Se incomoda un poco, se remueve en la silla que le hemos acondicionado, para que nos acompañe, mientras lee. Está comparando nuestras palabras con sus propias palabras, está midiendo en su balanza personal el significado que él cree que tienen nuestras palabras con el significado que él cree que tendrían si esas palabras fuesen suyas. Al final de uno de nuestros más elaborados párrafos, pensará una frase muy parecida a ésta: "Vamos, vamos, dígame rápido lo que tiene que decirme, y no me atosigue más". Y esto, exactamente esto, es su pensamiento político.

El escritor bancario

El escritor bancario creo que bien puede ser aquél que piensa que su relación pública con su literatura es una especie de relación suprema, donde sus responsabilidades sociales, políticas, están suspendidas, en favor de sus derechos civiles. Él tiene derecho a publicar lo que quiere, se preocupará por las ventas de sus libros, despotricará por la cadena de intermediarios que le roban su plusvalía, escuchará el clamor de sus lectores -que son su especie de banco de datos privados, donde están depositadas todas las palabras de sus obras-, incorporará la masa de sus comentarios, y, por último, en un acto de amor, se parecerá a ellos. Es decir, querrá divertirlos. Le gustaría ser la proteína que los divierte, que los narra, que los hará sentirse bien consigo mismos.

El lector bancario

El veraneante. Los vigilantes de su lectura son su hamaca, o su silla plegable. Sus pensamientos huelen a filtro solar.

En tierra

Parece obvio que el error está en que, a la hora de evaluar nuestras obras literarias, utilicemos el binomio aburrimiento/diversión -es decir, un diccionario de deseos, un diccionario chico, por cierto- para expresar un valor crítico. Esto, que es supuestamente tan obvio, es con demasiada frecuencia la carta de presentación de una crítica textual: si la novela "atrapa" o "divierte". No digo que siempre se reduzca a ella. Pero su presencia marca una hoja de ruta. ¿Quizá nos es inevitable? ¿Realmente nos es inevitable? ¿Por mandato, por necesidad, no podemos suspender esa función simbólica? Por supuesto que no.
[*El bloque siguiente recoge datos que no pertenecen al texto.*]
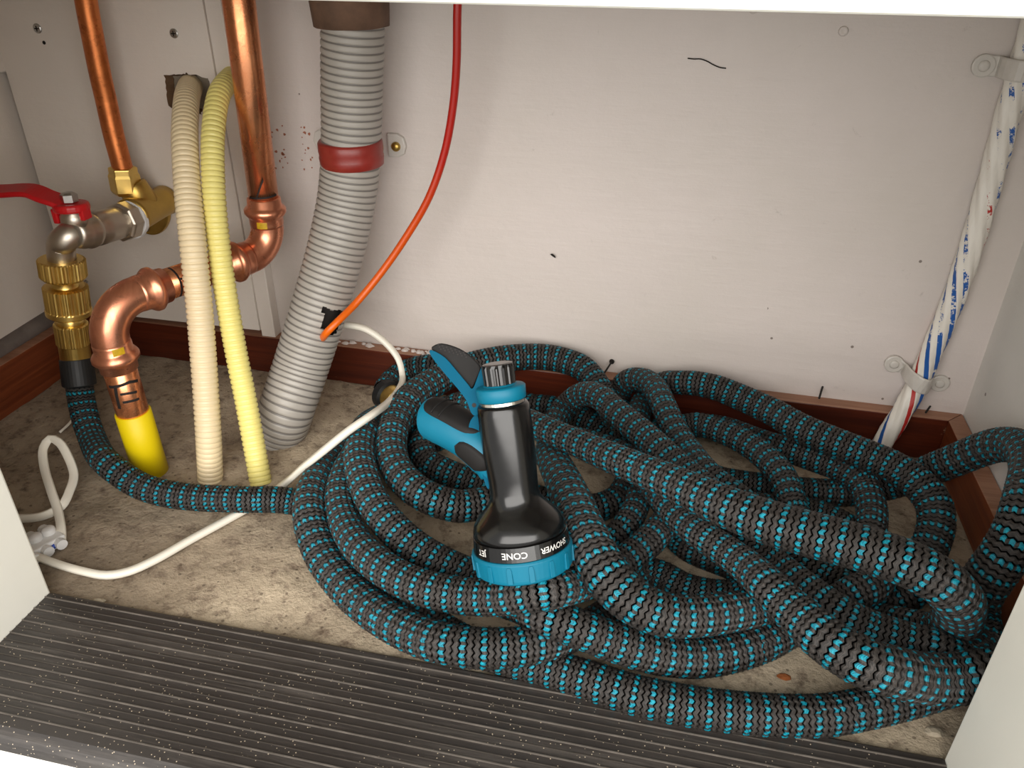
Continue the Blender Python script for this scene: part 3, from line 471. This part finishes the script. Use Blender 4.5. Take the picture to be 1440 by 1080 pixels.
# the ragged hole where the orange cable enters: drop the faces there
V = np.asarray(V); hcx = at(464, 455, 1.40); fc = V[F].mean(1); v = fc-np.array([0, 0, 1.]); fx = 720+FPX*(v @ CR)/(v @ CF); fy = 540-FPX*(v @ CU)/(v @ CF); dep = v @ CF
hv = np.array([0, 0, 1.])+0
gi = np.argmin(np.linalg.norm(GP-at(447, 448, 1.43), axis=1)); near = dep < (GP[gi]-[0, 0, 1]) @ CF
frng = np.random.default_rng(2); hole_poly = [(451, 432), (457, 431), (466, 437), (480, 435), (483, 446), (476, 460), (471, 470), (462, 472), (455, 470), (452, 458), (456, 446)]
def inpoly(x, y, poly):
    res = np.zeros(len(x), bool); n = len(poly)
    for i in range(n):
        (xa, ya), (xb, yb_) = poly[i], poly[(i+1) % n]
        c = ((ya > y) != (yb_ > y)) & (x < (xb-xa)*(y-ya)/(yb_-ya+1e-9)+xa); res ^= c
    return res
kill = inpoly(fx, fy, hole_poly) & near
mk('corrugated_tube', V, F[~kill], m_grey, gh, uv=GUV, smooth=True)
seg = GP[max(0, gi-14):gi+16]; V, F = tube(seg, .045, 24); mk('tube_interior', V, F, m_dark, gh, smooth=True)
# pipe stub with crumbling foam at the top
V, F = lathe(at(494, 38, 1.515), (0, .0, 1), [(0, .060), (.002, .070), (.05, .073), (.40, .075)], 40, lambda i, t, th: 1+.02*np.sin(th*5+i)+.012*np.sin(th*13))
mk('pipe_socket', V, F, m_foam, smooth=True, label='dirty brown socket that the grey drain hose hangs from', cat='pipe socket')
bc = at(494, 213, 1.512); V, F = lathe(bc-np.array([0, 0, .026]), (0, -.02, 1), [(0, .062), (.002, .0645), (.018, .0655), (.022, .064), (.03, .0655), (.046, .065), (.05, .062)], 44)
cb = thing('pipe_clip', (bc[0], 1.58, bc[2]-.03), 'painted pipe clip with a red taped band around the grey drain hose', 'pipe clip')
mk('red_band', V, F, m_redband, cb, smooth=True)
yw = yb(-.7)+WT
def ear(x0, x1, zc, h): 
    s = 1 if x1 > x0 else -1; pts = [(0, -h/2), (x1*1-x0-s*h*.4, -h/2), (x1-x0-s*h*.1, -h*.35), (x1-x0, 0), (x1-x0-s*h*.1, h*.35), (x1-x0-s*h*.4, h/2), (0, h/2)]
    if s < 0: pts = pts[::-1]
    return extrude(pts, (x0, yw-.008, zc), ex, ez, np.array([0, -1., 0]), -.008, .004)
er = at(573, 203, yw)[0]; elx = at(444, 203, yw)[0]
mk('bracket_ear', *ear(bc[0]+.04, er, at(555, 203, yw)[2], .05), m_paintm, cb, bevel=.003)
mk('bracket_ear', *ear(bc[0]-.04, elx, at(450, 196, yw)[2], .05), m_paintm, cb, bevel=.003)
c = at(557, 206, yw-.012); mk('screw', *lathe(c, (0, -1, 0), [(0, .010), (.004, .010), (.008, .006)], 16), m_brassold, cb, smooth=True)
# ================================================================ orange cable, white cables
P = catmull([at(645, -40, 1.50), at(643, 20, 1.50), at(642, 90, 1.505), at(637, 150, 1.51), at(625, 215, 1.51), at(603, 278, 1.50), at(570, 335, 1.485), at(535, 385, 1.46), at(500, 427, 1.42), at(474, 453, 1.375), at(460, 467, 1.36), at(452, 478, 1.385)], step=.012)
V, F = tube(P, .0078, 14, False); m_ = len(P); uvv = np.stack([np.tile(np.arange(14)/14, m_), np.repeat(np.linspace(0, 1, m_), 14)], 1)
F = np.asarray(F); mk('orange_cable', V, F, m_orange, uv=uvv, smooth=True, label='red to orange cable curving down the wall into the torn grey hose', cat='cable')
P = catmull([at(462, 466, 1.50), at(470, 459, 1.49), at(487, 457, 1.47), at(515, 463, 1.46), at(542, 482, 1.46), at(560, 505, 1.455), at(566, 528, 1.44), at(561, 548, 1.36), at(546, 566, 1.28), fl(522, 584, .18), fl(490, 606, .165), fl(455, 634, .135), fl(425, 658, .09), fl(398, 682, .035), fl(370, 702, .012), fl(325, 728, .010), fl(270, 758, .010), fl(215, 789, .010), fl(180, 804, .010), fl(150, 809, .010), fl(115, 803, .010), fl(80, 793, .010), fl(50, 782, .012), fl(20, 772, .014)], step=.012)
mk('white_flat_cable', *ribbon(P, .0135, .0105, nrm=(0, -.3, 1)), m_cable, smooth=True, label='long white cable lying from the connector block under the hose to the wall', cat='cable')
P = catmull([fl(86, 762, .010), fl(86, 745, .02), fl(82, 720, .03), fl(72, 690, .05), fl(62, 655, .07), fl(61, 630, .09), fl(70, 617, .10), fl(83, 622, .095), fl(97, 645, .07), fl(104, 668, .05), fl(98, 690, .04), fl(86, 712, .03), fl(62, 725, .02), fl(35, 729, .012), fl(0, 728, .012)], step=.01)
mk('looped_white_cable', *ribbon(P, .0165, .008, nrm=(.5, -.8, .2)), m_cable, smooth=True, label='stiff off-white cable bent in a loop above the connector block', cat='cable')
P = catmull([fl(84, 608, .006), fl(97, 596, .006), fl(110, 580, .006), fl(125, 566, .006)], step=.01); mk('thin_white_wire', *tube(P, .003, 8), m_cable, smooth=True, label='thin white wire end lying on the floor behind the braided hose', cat='wire')
c = fl(58, 772, .0)
tb = thing('terminal_block', tuple(c), 'small white terminal block with screw openings beside the left jamb', 'connector')
def blk(cx, cy, a, L, Wd, Hh):
    u = np.array([math.cos(a), math.sin(a), 0]); v = np.array([-math.sin(a), math.cos(a), 0]); z = np.array([0, 0, 1.])
    return extrude([(-L/2, -Wd/2), (L/2, -Wd/2), (L/2, Wd/2), (-L/2, Wd/2)], (cx, cy, 0), u, v, z, .001, Hh)
bu = np.array([math.cos(1.15), math.sin(1.15)])
mk('housing', *blk(c[0], c[1], 1.15, .075, .05, .022), m_white, tb, bevel=.003)
for k in range(3):
    q = c[:2]+bu*(k-1)*.024; mk('terminal', *lathe((q[0]-.004, q[1], .0), (0, 0, 1), [(0, .012), (.030, .012), (.033, .009)], 14), m_white, tb, smooth=True)
    for s in (-1, 1):
        nrm = np.array([-bu[1], bu[0]]); q2 = q+nrm*s*.024
        mk('sleeve', *lathe((q2[0], q2[1], .012), (nrm[0]*s, nrm[1]*s, 0), [(0, .010), (.012, .010), (.012, .006)], 12), m_white, tb)
q = fl(84, 757, .014); mk('blue_core', *tube([q, q+np.array([.0, -.014, -.002]), q+np.array([.001, -.026, -.006])], .0045, 10), m_blue, tb, smooth=True)
# ================================================================ striped conduit with its clips
rp = [at(1436, 98, 1.573), at(1418, 160, 1.572), at(1394, 250, 1.573), at(1368, 340, 1.572), at(1341, 420, 1.572), at(1312, 490, 1.57), at(1288, 545, 1.565), at(1262, 590, 1.545), at(1240, 625, 1.533), at(1225, 655, 1.53)]
d0 = rp[0]-rp[1]; P = catmull([rp[0]+d0*3]+rp, step=.006)[::-1]; nC = 24; Q, q = resample(P, .006); V, F = ringmesh(Q, .0215*(1+0*q), nC, False)
Vn = np.asarray(V).reshape(len(Q), nC, 3); th = np.arange(nC)/nC; tw = (th[None]*6+(q*S)[:, None]*38) % 1; Vn = Q[:, None]+(Vn-Q[:, None])*(1.04-.16*np.abs(tw-.5)*2)[..., None]
# loops need their own UVs to close the seam
F = np.asarray(F); i0 = (F//nC).astype(float); j0 = (F % nC).astype(float); j0[:, 1][j0[:, 1] == 0] = nC; j0[:, 2][j0[:, 2] == 0] = nC
uvl = np.stack([j0/nC, (q*S)[(F//nC)]], -1).reshape(-1, 2)
mk('striped_conduit', Vn.reshape(-1, 3), F, m_rope, uv=uvl, smooth=True, label='white overpainted conduit with blue and red spiral stripes in the right corner', cat='conduit')
def saddle(px, py, lab, x0, x1, r=.026, tilt=0.):
    yv = yb(.55)+WT-.0; c = at(px, py, yv-.035)
    t = thing('saddle_clip', tuple(c+[0, .03, -.03]), lab, 'pipe clip'); arch = [(c[0]+x0, yv-.003, c[2]-x0*tilt)]
    arch += [(c[0]-r*1.05*math.cos(a), yv-.004-(.055*math.sin(a)), c[2]+r*math.cos(a)*tilt) for a in np.linspace(0, math.pi, 12)]+[(c[0]+x1, yv-.003, c[2]-x1*tilt)]
    mk('strap', *ribbon(np.array(arch), .034, .005, nrm=[(0, -1, 0)]+[(-math.cos(a), -math.sin(a)-.01, 0) for a in np.linspace(0, math.pi, 12)]+[(0, -1, 0)]), m_paintm, t, bevel=.001)
    for xx in (x0, x1):
        cc = np.array([c[0]+xx, yv-.001, c[2]-xx*tilt]); mk('ear', *lathe(cc, (0, -1, 0), [(0, .019), (.006, .019), (.007, .017)], 20), m_paintm, t); mk('screw', *lathe(cc-[0, .006, 0], (0, -1, 0), [(0, .010), (.003, .009), (.004, .005)], 16), m_paintm, t, smooth=True)
saddle(1436, 98, 'painted saddle clip holding the striped conduit at the top right', -.05, .05)
saddle(1293, 535, 'painted saddle clip holding the striped conduit just above the skirting', -.048, .05, tilt=.35)
rg = np.random.default_rng(21); V = []; F = []
for k in range(34):                          # rusty freckles where paint has chipped left of the grey hose
    px = rg.choice([384, 390, 398, 426, 432])+rg.normal()*4; py = 176+rg.random()*66; c = at(px, py, yb(-.8)+WT-.0004); s_ = .0012+rg.random()*.0022; n0 = len(V)
    for a in np.arange(6)*math.pi/3: V.append((c[0]+s_*math.cos(a)*(.6+rg.random()), c[1], c[2]+s_*math.sin(a)*(.6+rg.random())))
    F.append(tuple(range(n0, n0+6))[::-1])
mk('rust_freckles', V, F, plain('rust_speck', srgb(168, 104, 78), .8, 0, .3, 300), label='cluster of rusty freckles in the wall paint between the thick copper pipe and grey hose', cat='rust spots', kind='stuff')
V = []; F = []
for k in range(60):                          # crumbs of old paint along the back edge of the skirting top
    x = -.95+rg.random()*.75; s_ = .002+rg.random()*.005; c = (x, yb(x)+WT*.6+rg.normal()*.005, .1+.0004); n0 = len(V)
    for zz, q in ((0, 1), (s_*.8, .5)):
        for a in np.arange(6)*math.pi/3: V.append((c[0]+s_*1.4*q*math.cos(a)*(.6+rg.random()*.8), min(c[1]+s_*q*math.sin(a), yb(x)+WT-.001), c[2]+zz))
    F += [(n0+j, n0+(j+1) % 6, n0+6+(j+1) % 6, n0+6+j) for j in range(6)]+[tuple(range(n0+6, n0+12))]
mk('paint_crumbs', V, F, m_wall, label='crumbs of old white paint along the top of the back skirting behind the grey hose', cat='paint crumbs', kind='stuff')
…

Es cierto: los críticos, los verdaderos críticos literarios, en la última cosa que se detienen es en ésa. Otra perogrullada. Pero si esto es así, entonces yo pregunto: ¿dónde diablos están los verdaderos críticos? ¿Es que acaso para sus investigaciones utilizan su crítica real, su vastísimo diccionario político, pero cuando hacen de formadores de opinión "pública" utilizan el diccionario chico, el del deseo? ¿Es que sus platos de guiso caliente los domingos dependen de lo que hacen con su diccionario más chico?

Creo que, como escritor, tengo ciertas obligaciones, que son las que a su vez habilitan mis derechos, aunque sea sólo a mis propios ojos. Y divertir no es una de mis obligaciones. La reflexión continúa.

Las citas

La objetividad es, entre otras cosas, una cuestión política: es una cuestión de que haya formas de rebatir a aquellos que insisten en que todo está bien mientras nos sintamos bien. Esto es una crítica a la mentalidad de colonia de verano. O, como dice Bertolt Bretch de un modo bastante menos elegante, de que "los canallas también necesitan enternecerse". Sentirse bien con uno mismo cuando uno no tiene fundamentos materiales para hacerlo es cometer una injusticia contra uno mismo.
TERRY EAGLETON / "Después de la teoría" [139-140]

Cada época posee hombres destinados a divertirla y hombres hechos para orientarla. Los que la divierten sólo pueden aspirar a una gloria efímera, y a recibir los beneficios de éxitos momentáneos de librería. Los que la orientan tienen generalmente la vida más dura, pero son los únicos que pueden aspirar a quedar en la memoria de sus semejantes, y a ser leídos con devoción después de la muerte. Esta ley brutal no ha dejado nunca de ser comprobada por los hechos.
ALEJO CARPENTIER, en RAMÓN CHAO / "Palabras en el tiempo de Alejo Carpentier" {libro de entrevistas} [101]

El que no sepa permanecer entre cuatro paredes no sabrá nada.